Halk, dağların ardını merak etmiştir. Daha elverişli yaşam alanlarının oralarda olabileceğini düşünmüş, ummuştur. Fakat dağların aşılması zordur. Kağnıları çeken öküzlerin, develerin acıyla böğürdüğü bu uçurumlu dağ geçitlerine verilen adlar göçlerin tarihini ortaya koyar gibidir: Mazıkıran (*), Öküzbağırtan, Devebağırtan… Palandöken… Palantöken…
Dağların kıvrım kıvrım yollarına ne ad verilmiştir: Deveboynu.
Yüceliğiyle, fırtınalarıyla, aşılmazlığı ile insanda saygı, korku uyandıran dağlara verilen ad: Allahüekber…
Orta Asya’da yolcuların, kervanların çölün kum fırtınalarında yitip gittiği geniş alanın adı Taklamakan… Anadolu’da içinde, mağaralarında, ormanlarında, yalçın, dar koyaklarında insanları gidip de geri gelmediği dağlara verilen ad: Gidengelmez Dağları… Bir olaya bağlı olarak verilmiş olmalıdır bu ad. Nedensiz değil. Bir çoban, bir avcı o dağlarda yitip kalmıştır.

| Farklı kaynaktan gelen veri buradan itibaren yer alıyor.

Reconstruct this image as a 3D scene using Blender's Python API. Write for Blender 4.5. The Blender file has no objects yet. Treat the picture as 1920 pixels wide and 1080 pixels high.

Halk, ulaşımı zorlaştıran, kavuşmayı olanaksızlaştıran dağlara, yükseltilere de mitolojide sevilmeyenlerin adlarını vermiştir. Urfa’da, Adıyaman’da, İzmir’de olduğu gibi: Nemrut Dağı, Nemrut Tepesi… Gâvur Dağlarını (**) da aynı küme içinde ele alabiliriz.
Halk, elbette volkanoloji bilgisine sahip değildir. Bir tepenin, dağın doruğunda çukurluk vardır. Burası kraterdir. Adı konmuştur: Tepesidelik… Binlerce yıl önce dağın tıkacı zorlanarak açılamamış, magma ocağından iç güçlerce yukarıya itilen magma tepeden çıkamayınca yanlardan kendine yol aramış ve dağın eteğinden yeryüzüne çıkmış, lav olarak akmıştır. Adını koymuştur halkımız : Karnıyarık Tepesi, Karnıyarık Dağı…
Eğer dağ doruğundaki çukurlukta bir krater gölü ortaya çıkmışsa adı da bellidir o yükseltinin: Göllüdağ…
Göçer-konar Türk boyları XI. Yüzyıl ortalarından başlayarak Anadolu’ya yerleşmeye başlamışlardır. Yaylak-kışlak yaşamı sürse de toprağa bağlanan halk, tarım yaparak geçimini kolaylaştırma çabasına girmiştir. Fakat her yerin toprağı bitek değildir. Bunu denemelerle anlamıştır insanlar. Toprağa verdiği tohumu bile geri alamamıştır. Adını koymuştur o düzlüğün, düzenliğin: Aldıvermez Ovası…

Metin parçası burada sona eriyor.